>> BEGIN DATA EXCERPT

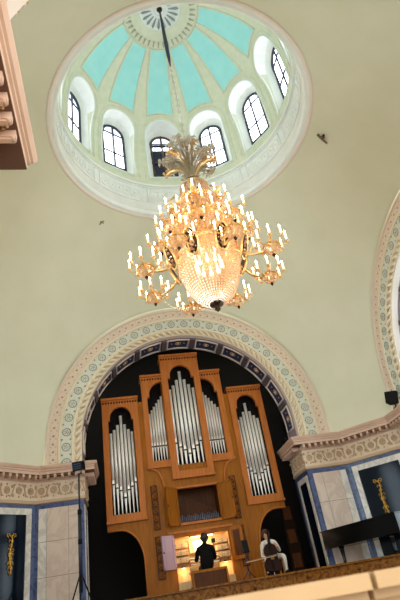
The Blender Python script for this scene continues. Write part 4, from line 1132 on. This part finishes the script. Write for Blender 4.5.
# branches: proto along +x, copied round the stem
def candle_set(parent, pts, hgt=.17):
    for i, p in enumerate(pts):
        p = Vector(p); c = MB()
        c.lathe([(0, -.03), (.03, -.02), (.052, .0), (.03, .01), (.0, .01)], 10, M['palegold'], c=p)
        c.tube([p, p + Vector((0, 0, hgt))], .021, 8, M['candle'])
        for q in range(4): c.octa((p.x + .045 * cos(q * PI / 2), p.y + .045 * sin(q * PI / 2), p.z - .06), .014, M['crystal'], .035)
        o = obj('candle', c, parent, local=True)
        f = MB(); f.lathe([(0, hgt), (.017, hgt + .025), (.021, hgt + .05), (.011, hgt + .085), (0, hgt + .115)], 8, M['flame'], c=p)
        for ff, mi, sm in zip(f.f, f.mi, f.sm): pass
        m2 = merge(c, f); 
        D.objects.remove(o); obj('candle', m2, parent, local=True)
def branch(R, z, n, rr, rbowl):
    arm = MB()
    arm.tube([(.5, 0, z + .55), (.75, 0, z + .30), (1.0 * R / 1.5, 0, z + .02), (R * .85, 0, z - .06), (R, 0, z + .04), (R, 0, z + .16)], [.03, .032, .03, .028, .03, .02], 6, M['palegold'])
    arm.tube([(R * .66, 0, z + .02), (R * .7, 0, z + .2), (R * .8, 0, z + .24), (R * .84, 0, z + .14), (R * .78, 0, z + .1)], .018, 5, M['palegold'])
    arm.lathe([(0, z + .2), (.05, z + .16), (.03, z + .1), (.07, z + .04), (.03, z), (0, z)], 10, M['palegold'], c=(R, 0, 0))
    pts = []
    for i in range(n):
        a = 2 * PI * i / n + .3; x, y = R + rr * cos(a), rr * sin(a)
        arm.tube([(R + .04 * cos(a), .04 * sin(a), z + .06), (R + rr * .55 * cos(a), rr * .55 * sin(a), z - .03), (R + rr * .9 * cos(a), rr * .9 * sin(a), z + .0), (x, y, z + .08)], .014, 5, M['gold'])
        pts.append((x, y, z + .08))
    o = obj('candle_branch', arm, cd, local=True); o.location.z = -5.35
    candle_set(o, pts)
    bw_ = MB(); bw_.lathe([(rbowl, z), (rbowl * .97, z - .06), (rbowl * .75, z - .14), (rbowl * .35, z - .19), (0, z - .20)], 18, M['basketglass'])
    bw_.torus((0, 0, z), rbowl, .016, 20, 5, M['gold'])
    bw_.v = [v + Vector((R, 0, 0)) for v in bw_.v]
    for i in range(14):
        for q in range(5):
            w = q / 4 * PI / 2 * .9; bw_.octa((R + (rbowl + .01) * cos(w) * cos(i * 2 * PI / 14), (rbowl + .01) * cos(w) * sin(i * 2 * PI / 14), z - .2 * sin(w)), .013, M['crystal'])
    obj('crystal_bowl', bw_, o, local=True)
    fn = MB(); fn.lathe([(0, z - .18), (.035, z - .21), (.04, z - .24), (.02, z - .27), (0, z - .30)], 8, M['bronze'], c=(R, 0, 0)); obj('finial', fn, o, local=True)
    return o
b0 = branch(1.52, 6.38, 8, .36, .19)
angs = [90 - (-55 + 45 * k) for k in range(8)]
b0.rotation_euler.z = math.radians(angs[0])
for a in angs[1:]: dup(b0, cd, math.radians(a))
b1 = branch(1.05, 7.38, 5, .30, .16)
b1.rotation_euler.z = math.radians(angs[0] + 22.5)
for a in angs[1:]: dup(b1, cd, math.radians(a + 22.5))
b2 = branch(.66, 8.2, 4, .20, .10)
b2.rotation_euler.z = math.radians(10)
for k in range(1, 6): dup(b2, cd, math.radians(10 + 60 * k))
# swags between the branches
b = MB()
for k in range(8):
    a0 = math.radians(angs[k]); a1 = math.radians(angs[k] - 45)
    for q in range(15):
        t = q / 14; p0 = Vector((1.45 * cos(a0), 1.45 * sin(a0), 6.42)); p1 = Vector((1.45 * cos(a1), 1.45 * sin(a1), 6.42)); p = p0.lerp(p1, t); p.z -= .28 * (1 - (2 * t - 1) ** 2)
        b.octa(p, .02, M['crystal'])
    for q in range(13):
        t = q / 12; p0 = Vector((1.45 * cos(a0), 1.45 * sin(a0), 6.5)); p1 = Vector((.72 * cos(a0 - .39), .72 * sin(a0 - .39), 7.0)); p = p0.lerp(p1, t); p.z -= .2 * (1 - (2 * t - 1) ** 2)
        b.octa(p, .02, M['crystal'])
o = obj('crystal_swags', b, cd); o['kind'] = 'stuff'

# ================================================================== LIGHT
def light(kind, loc, energy, color, **kw):
    l = D.lights.new('lamp_' + kind.lower(), kind); l.energy = energy; l.color = color
    for k_, v in kw.items(): setattr(l, k_, v)
    o = D.objects.new(l.name, l); COL.objects.link(o); o.location = loc; return o
light('POINT', (0, 0, 6.62), 16, (1, .80, .58), shadow_soft_size=.3)
light('POINT', (-.05, OY + .12, 1.62), 24, (1, .74, .42), shadow_soft_size=.08)
for x in (-.66, .62): light('POINT', (x, OY + .0, .84), 3, (1, .60, .26), shadow_soft_size=.04)

w = D.worlds.new('World'); scene.world = w; w.use_nodes = True
bg = w.node_tree.nodes['Background']; bg.inputs[0].default_value = (1.0, .97, .90, 1); bg.inputs[1].default_value = 2.7

# ================================================================== CAMERA
cam = D.cameras.new('Camera'); co = D.objects.new('Camera', cam); COL.objects.link(co); scene.camera = co
R_ = Vector((0.98137066, -0.12319932, -0.14742306)); U_ = Vector((0.05935612, -0.53537318, 0.8425274)); F_ = Vector((0.18272515, 0.83558213, 0.51808689))
mw = Matrix((R_, U_, -F_)).transposed().to_4x4(); mw.translation = Vector((-2.35008, -9.11355, 0)); co.matrix_world = mw
cam.sensor_fit = 'VERTICAL'; cam.sensor_height = 36; cam.sensor_width = 24; cam.lens = 493.359 / 600 * 36; cam.clip_end = 200; cam.clip_start = .05
cam.dof.use_dof = True; cam.dof.focus_distance = 12.5; cam.dof.aperture_fstop = 2.8
vs_ = scene.view_settings; vs_.view_transform = 'Standard'; vs_.look = 'None'; vs_.exposure = 0.43; vs_.gamma = 1; vs_.use_curve_mapping = False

>> END DATA EXCERPT

REQUIRED TASK: Write out the data precisely as given, excluding the pictures.

EXERCISE ANSWER:
The Blender Python script for this scene continues. Write part 4, from line 1132 on. This part finishes the script. Write for Blender 4.5.
# branches: proto along +x, copied round the stem
def candle_set(parent, pts, hgt=.17):
    for i, p in enumerate(pts):
        p = Vector(p); c = MB()
        c.lathe([(0, -.03), (.03, -.02), (.052, .0), (.03, .01), (.0, .01)], 10, M['palegold'], c=p)
        c.tube([p, p + Vector((0, 0, hgt))], .021, 8, M['candle'])
        for q in range(4): c.octa((p.x + .045 * cos(q * PI / 2), p.y + .045 * sin(q * PI / 2), p.z - .06), .014, M['crystal'], .035)
        o = obj('candle', c, parent, local=True)
        f = MB(); f.lathe([(0, hgt), (.017, hgt + .025), (.021, hgt + .05), (.011, hgt + .085), (0, hgt + .115)], 8, M['flame'], c=p)
        for ff, mi, sm in zip(f.f, f.mi, f.sm): pass
        m2 = merge(c, f); 
        D.objects.remove(o); obj('candle', m2, parent, local=True)
def branch(R, z, n, rr, rbowl):
    arm = MB()
    arm.tube([(.5, 0, z + .55), (.75, 0, z + .30), (1.0 * R / 1.5, 0, z + .02), (R * .85, 0, z - .06), (R, 0, z + .04), (R, 0, z + .16)], [.03, .032, .03, .028, .03, .02], 6, M['palegold'])
    arm.tube([(R * .66, 0, z + .02), (R * .7, 0, z + .2), (R * .8, 0, z + .24), (R * .84, 0, z + .14), (R * .78, 0, z + .1)], .018, 5, M['palegold'])
    arm.lathe([(0, z + .2), (.05, z + .16), (.03, z + .1), (.07, z + .04), (.03, z), (0, z)], 10, M['palegold'], c=(R, 0, 0))
    pts = []
    for i in range(n):
        a = 2 * PI * i / n + .3; x, y = R + rr * cos(a), rr * sin(a)
        arm.tube([(R + .04 * cos(a), .04 * sin(a), z + .06), (R + rr * .55 * cos(a), rr * .55 * sin(a), z - .03), (R + rr * .9 * cos(a), rr * .9 * sin(a), z + .0), (x, y, z + .08)], .014, 5, M['gold'])
        pts.append((x, y, z + .08))
    o = obj('candle_branch', arm, cd, local=True); o.location.z = -5.35
    candle_set(o, pts)
    bw_ = MB(); bw_.lathe([(rbowl, z), (rbowl * .97, z - .06), (rbowl * .75, z - .14), (rbowl * .35, z - .19), (0, z - .20)], 18, M['basketglass'])
    bw_.torus((0, 0, z), rbowl, .016, 20, 5, M['gold'])
    bw_.v = [v + Vector((R, 0, 0)) for v in bw_.v]
    for i in range(14):
        for q in range(5):
            w = q / 4 * PI / 2 * .9; bw_.octa((R + (rbowl + .01) * cos(w) * cos(i * 2 * PI / 14), (rbowl + .01) * cos(w) * sin(i * 2 * PI / 14), z - .2 * sin(w)), .013, M['crystal'])
    obj('crystal_bowl', bw_, o, local=True)
    fn = MB(); fn.lathe([(0, z - .18), (.035, z - .21), (.04, z - .24), (.02, z - .27), (0, z - .30)], 8, M['bronze'], c=(R, 0, 0)); obj('finial', fn, o, local=True)
    return o
b0 = branch(1.52, 6.38, 8, .36, .19)
angs = [90 - (-55 + 45 * k) for k in range(8)]
b0.rotation_euler.z = math.radians(angs[0])
for a in angs[1:]: dup(b0, cd, math.radians(a))
b1 = branch(1.05, 7.38, 5, .30, .16)
b1.rotation_euler.z = math.radians(angs[0] + 22.5)
for a in angs[1:]: dup(b1, cd, math.radians(a + 22.5))
b2 = branch(.66, 8.2, 4, .20, .10)
b2.rotation_euler.z = math.radians(10)
for k in range(1, 6): dup(b2, cd, math.radians(10 + 60 * k))
# swags between the branches
b = MB()
for k in range(8):
    a0 = math.radians(angs[k]); a1 = math.radians(angs[k] - 45)
    for q in range(15):
        t = q / 14; p0 = Vector((1.45 * cos(a0), 1.45 * sin(a0), 6.42)); p1 = Vector((1.45 * cos(a1), 1.45 * sin(a1), 6.42)); p = p0.lerp(p1, t); p.z -= .28 * (1 - (2 * t - 1) ** 2)
        b.octa(p, .02, M['crystal'])
    for q in range(13):
        t = q / 12; p0 = Vector((1.45 * cos(a0), 1.45 * sin(a0), 6.5)); p1 = Vector((.72 * cos(a0 - .39), .72 * sin(a0 - .39), 7.0)); p = p0.lerp(p1, t); p.z -= .2 * (1 - (2 * t - 1) ** 2)
        b.octa(p, .02, M['crystal'])
o = obj('crystal_swags', b, cd); o['kind'] = 'stuff'

# ================================================================== LIGHT
def light(kind, loc, energy, color, **kw):
    l = D.lights.new('lamp_' + kind.lower(), kind); l.energy = energy; l.color = color
    for k_, v in kw.items(): setattr(l, k_, v)
    o = D.objects.new(l.name, l); COL.objects.link(o); o.location = loc; return o
light('POINT', (0, 0, 6.62), 16, (1, .80, .58), shadow_soft_size=.3)
light('POINT', (-.05, OY + .12, 1.62), 24, (1, .74, .42), shadow_soft_size=.08)
for x in (-.66, .62): light('POINT', (x, OY + .0, .84), 3, (1, .60, .26), shadow_soft_size=.04)

w = D.worlds.new('World'); scene.world = w; w.use_nodes = True
bg = w.node_tree.nodes['Background']; bg.inputs[0].default_value = (1.0, .97, .90, 1); bg.inputs[1].default_value = 2.7

# ================================================================== CAMERA
cam = D.cameras.new('Camera'); co = D.objects.new('Camera', cam); COL.objects.link(co); scene.camera = co
R_ = Vector((0.98137066, -0.12319932, -0.14742306)); U_ = Vector((0.05935612, -0.53537318, 0.8425274)); F_ = Vector((0.18272515, 0.83558213, 0.51808689))
mw = Matrix((R_, U_, -F_)).transposed().to_4x4(); mw.translation = Vector((-2.35008, -9.11355, 0)); co.matrix_world = mw
cam.sensor_fit = 'VERTICAL'; cam.sensor_height = 36; cam.sensor_width = 24; cam.lens = 493.359 / 600 * 36; cam.clip_end = 200; cam.clip_start = .05
cam.dof.use_dof = True; cam.dof.focus_distance = 12.5; cam.dof.aperture_fstop = 2.8
vs_ = scene.view_settings; vs_.view_transform = 'Standard'; vs_.look = 'None'; vs_.exposure = 0.43; vs_.gamma = 1; vs_.use_curve_mapping = False